PERSONAGENS

 

        Gosto daquela ideia defendida por Nietzsche de que a vida deve ser vivida tal qual a elaboração de uma obra de arte. Ele viveu no século XIX, então geralmente utilizava em seus livros exemplos relacionados ao teatro e à ópera. Eu, por minha vez, acabo pendendo para o viés do cinema. Quando penso nisso, a primeira coisa que me vem à mente é a grande diversidade inerente à sétima arte. Há filmes para todos os gostos, de todos os gêneros, focados nos mais variados personagens, desenvolvidos sob as mais diversas circunstâncias, sob múltiplos critérios, produzidos nos mais diferentes lugares. Assim como a vida. A tela é a perfeita reprodução da existência humana, dizem alguns. Aristóteles afirmava que a arte imita a vida. Mas há quem pense o contrário. Oscar Wilde, por exemplo, escreveu que a vida imita a arte muito mais do que a arte imita a vida. O que é visto na tela, nesse caso, muitas vezes serve de inspiração para as realizações do dia a dia. Em última instância, parece que ambas as possibilidades se fundem, se retroalimentam. Talvez sejam formas diferentes de se falar sobre a mesma coisa. Lá vem o tio Nietzsche novamente.

            Filosofia à parte, o fato é que existe o cinema mainstream, hollywoodiano, blockbuster, produzido com centenas de milhões de dólares, que gasta mais algumas centenas de milhões em publicidade para tentar induzir todo mundo a querer assistir e, consequentemente, também lucrar seus almejados milhões.

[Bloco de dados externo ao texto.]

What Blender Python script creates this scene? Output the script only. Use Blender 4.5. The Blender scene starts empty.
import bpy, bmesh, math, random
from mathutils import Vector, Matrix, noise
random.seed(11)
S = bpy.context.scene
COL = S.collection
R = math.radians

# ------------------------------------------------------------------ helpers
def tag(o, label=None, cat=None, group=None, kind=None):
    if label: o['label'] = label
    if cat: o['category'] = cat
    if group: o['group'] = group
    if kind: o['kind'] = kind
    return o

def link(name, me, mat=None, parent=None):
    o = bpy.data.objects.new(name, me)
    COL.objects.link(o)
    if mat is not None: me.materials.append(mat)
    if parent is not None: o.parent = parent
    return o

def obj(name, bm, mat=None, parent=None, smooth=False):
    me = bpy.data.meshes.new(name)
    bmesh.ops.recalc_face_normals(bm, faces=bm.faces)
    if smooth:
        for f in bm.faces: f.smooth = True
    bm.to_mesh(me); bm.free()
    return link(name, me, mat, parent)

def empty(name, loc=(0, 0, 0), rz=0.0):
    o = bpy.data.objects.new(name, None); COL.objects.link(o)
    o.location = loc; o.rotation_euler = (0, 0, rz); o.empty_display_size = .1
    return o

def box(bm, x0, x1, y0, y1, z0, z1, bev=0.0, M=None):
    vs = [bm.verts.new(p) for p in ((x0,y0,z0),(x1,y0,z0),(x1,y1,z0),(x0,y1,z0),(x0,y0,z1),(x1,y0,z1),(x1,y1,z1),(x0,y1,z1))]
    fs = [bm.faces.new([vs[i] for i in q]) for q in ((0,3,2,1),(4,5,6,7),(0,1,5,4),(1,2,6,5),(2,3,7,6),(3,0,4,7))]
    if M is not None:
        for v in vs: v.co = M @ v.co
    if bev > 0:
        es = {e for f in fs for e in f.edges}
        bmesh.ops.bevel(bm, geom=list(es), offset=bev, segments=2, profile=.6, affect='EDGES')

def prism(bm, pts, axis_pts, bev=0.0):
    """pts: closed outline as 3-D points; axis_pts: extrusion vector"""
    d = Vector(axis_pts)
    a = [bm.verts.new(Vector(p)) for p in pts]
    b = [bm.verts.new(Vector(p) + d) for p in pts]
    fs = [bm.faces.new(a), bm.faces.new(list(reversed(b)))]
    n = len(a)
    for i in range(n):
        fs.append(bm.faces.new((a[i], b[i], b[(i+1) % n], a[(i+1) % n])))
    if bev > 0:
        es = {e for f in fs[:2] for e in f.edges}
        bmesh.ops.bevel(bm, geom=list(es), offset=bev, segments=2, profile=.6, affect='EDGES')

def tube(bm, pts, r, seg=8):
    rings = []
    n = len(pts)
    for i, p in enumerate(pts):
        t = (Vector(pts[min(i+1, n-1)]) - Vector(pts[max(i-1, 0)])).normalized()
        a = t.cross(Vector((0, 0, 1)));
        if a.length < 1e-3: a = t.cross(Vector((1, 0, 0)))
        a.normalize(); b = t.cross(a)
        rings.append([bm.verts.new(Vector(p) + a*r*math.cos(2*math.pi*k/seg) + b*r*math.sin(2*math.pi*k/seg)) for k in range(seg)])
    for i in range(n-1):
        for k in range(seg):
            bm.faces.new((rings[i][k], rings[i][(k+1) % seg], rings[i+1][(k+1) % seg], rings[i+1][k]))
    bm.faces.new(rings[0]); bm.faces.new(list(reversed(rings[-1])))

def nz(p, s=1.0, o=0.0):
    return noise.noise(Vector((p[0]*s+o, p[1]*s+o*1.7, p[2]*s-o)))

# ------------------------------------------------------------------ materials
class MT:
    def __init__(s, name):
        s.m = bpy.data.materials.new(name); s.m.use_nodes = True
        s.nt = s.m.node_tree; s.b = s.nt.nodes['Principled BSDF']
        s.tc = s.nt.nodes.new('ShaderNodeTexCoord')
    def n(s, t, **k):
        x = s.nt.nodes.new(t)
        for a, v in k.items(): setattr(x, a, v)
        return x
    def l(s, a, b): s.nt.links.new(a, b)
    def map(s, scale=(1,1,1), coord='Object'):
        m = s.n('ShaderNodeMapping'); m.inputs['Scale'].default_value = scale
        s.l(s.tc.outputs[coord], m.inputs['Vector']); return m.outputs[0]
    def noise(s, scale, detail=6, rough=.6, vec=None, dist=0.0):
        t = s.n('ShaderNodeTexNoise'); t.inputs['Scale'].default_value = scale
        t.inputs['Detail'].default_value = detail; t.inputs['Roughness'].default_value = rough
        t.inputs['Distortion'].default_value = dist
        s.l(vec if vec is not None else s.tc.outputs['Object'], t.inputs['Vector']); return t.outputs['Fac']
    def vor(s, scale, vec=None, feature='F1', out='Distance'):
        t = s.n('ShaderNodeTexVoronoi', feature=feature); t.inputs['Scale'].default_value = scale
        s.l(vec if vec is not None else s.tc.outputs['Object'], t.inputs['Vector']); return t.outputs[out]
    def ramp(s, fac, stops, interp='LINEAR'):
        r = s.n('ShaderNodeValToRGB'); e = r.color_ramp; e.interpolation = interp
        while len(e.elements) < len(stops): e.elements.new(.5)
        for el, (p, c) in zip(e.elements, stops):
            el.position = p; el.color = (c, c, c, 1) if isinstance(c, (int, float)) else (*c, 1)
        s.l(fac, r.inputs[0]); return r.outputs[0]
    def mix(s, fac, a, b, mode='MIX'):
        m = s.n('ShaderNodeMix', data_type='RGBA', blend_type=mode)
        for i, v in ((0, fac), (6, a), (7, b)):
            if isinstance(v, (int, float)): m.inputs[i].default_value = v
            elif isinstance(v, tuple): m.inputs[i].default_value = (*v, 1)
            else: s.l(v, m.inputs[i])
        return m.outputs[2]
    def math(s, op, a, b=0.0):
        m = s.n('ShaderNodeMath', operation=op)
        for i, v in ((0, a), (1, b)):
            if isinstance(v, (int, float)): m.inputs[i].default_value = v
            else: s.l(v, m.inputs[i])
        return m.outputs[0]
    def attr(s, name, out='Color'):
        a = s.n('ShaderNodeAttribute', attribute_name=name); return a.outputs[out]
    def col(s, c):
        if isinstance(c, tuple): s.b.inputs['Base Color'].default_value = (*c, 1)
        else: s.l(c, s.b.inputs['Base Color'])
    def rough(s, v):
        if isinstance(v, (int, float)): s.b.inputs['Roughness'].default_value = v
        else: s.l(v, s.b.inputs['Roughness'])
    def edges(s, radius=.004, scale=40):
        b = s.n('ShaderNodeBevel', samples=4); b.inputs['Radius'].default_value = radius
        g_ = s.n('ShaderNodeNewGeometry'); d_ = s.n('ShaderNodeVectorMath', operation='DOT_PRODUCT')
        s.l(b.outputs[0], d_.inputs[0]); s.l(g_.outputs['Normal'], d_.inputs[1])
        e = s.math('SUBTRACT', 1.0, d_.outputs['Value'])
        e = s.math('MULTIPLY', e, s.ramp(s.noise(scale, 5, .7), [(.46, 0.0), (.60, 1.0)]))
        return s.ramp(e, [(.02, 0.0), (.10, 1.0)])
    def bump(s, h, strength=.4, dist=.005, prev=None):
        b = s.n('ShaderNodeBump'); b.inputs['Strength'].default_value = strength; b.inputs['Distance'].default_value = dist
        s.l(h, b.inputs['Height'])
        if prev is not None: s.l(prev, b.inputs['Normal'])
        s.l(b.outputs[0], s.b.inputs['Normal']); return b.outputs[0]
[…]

São os filmes pop, cujas propagandas inundam a TV, os jornais, as revistas, os outdoors e a internet de tal forma que até quem não vai assistir fica sabendo do que se trata, pois é algo do qual todo mundo acaba falando. Particularmente, não me interesso muito por esse tipo de filme. Acredite se quiser, mas nunca assisti nenhum filme dos Vingadores, nem Avatar e só o primeiro da série Velozes e Furiosos. Em DVD. Star Wars? Vi a trilogia original. Na TV, lá na década de 90.

            Não vamos entrar no mérito do que é bom ou não é, pois isso envolveria a questão do gosto pessoal e critérios subjetivos sempre difíceis de serem mensurados. Vamos apenas mencionar que existe o outro lado da moeda – pelo qual me interesso mais – composto pelos filmes alternativos, de baixo orçamento, independentes, obscuros, amadores, esquisitos. Tal na arte quanto na vida, é esse tipo de metáfora que mais me chama a atenção.

            Se os filmes existem em função de seus personagens, principais ou secundários, em nossas vidas somos sempre os protagonistas e temos os outros como coadjuvantes de nossas histórias. Da mesma forma, somos coadjuvantes – ou meros figurantes – nos enredos estrelados pelas vidas dos outros. Sendo assim, com quais personagens queremos contracenar?

            Confesso que não me sinto atraído por aquelas figuras que estão recorrentemente sob os holofotes da grande mídia, famosos de canais de fofocas, subcelebridades de redes sociais. Em relação a estes, tenho a impressão de que, sob uma chamativa camada de aparências, há pouquíssimo – ou nenhum – conteúdo. E os grandes – “empresários”, “políticos”, “artistas”, “atletas”, “influenciadores”,etc, todos assim mesmo, entre aspas – bancam a própria publicidade, escolhem o querem que as massas saibam a seu respeito, ainda que entre a imagem vendida e o que subjaz por detrás das fachadas midiáticas seja frequentemente contraditório ou até mesmo totalmente falso. Sobre essa categoria de personagens, tenho nutrido uma resignada desconfiança e um pleno desinteresse.

            Seja do ponto de vista sociológico, filosófico ou apenas humano, os que me chamam a atenção – tal qual no exemplo dos filmes – são os que representam o reverso da moeda. Aqueles grandiosos em sua simplicidade, figuras do cotidiano, que por isso mesmo são autênticas, personagens que habitam o lugar comum, que por isso mesmo são reais. Podem ser encontrados andando pela rua, porque são parte da massa, e por isso mesmo são agentes estruturantes da sociedade, portadores de significado, construtores da história de nossa coletividade. É a esses que o Jornal Voz da Rua se dedica, a nós.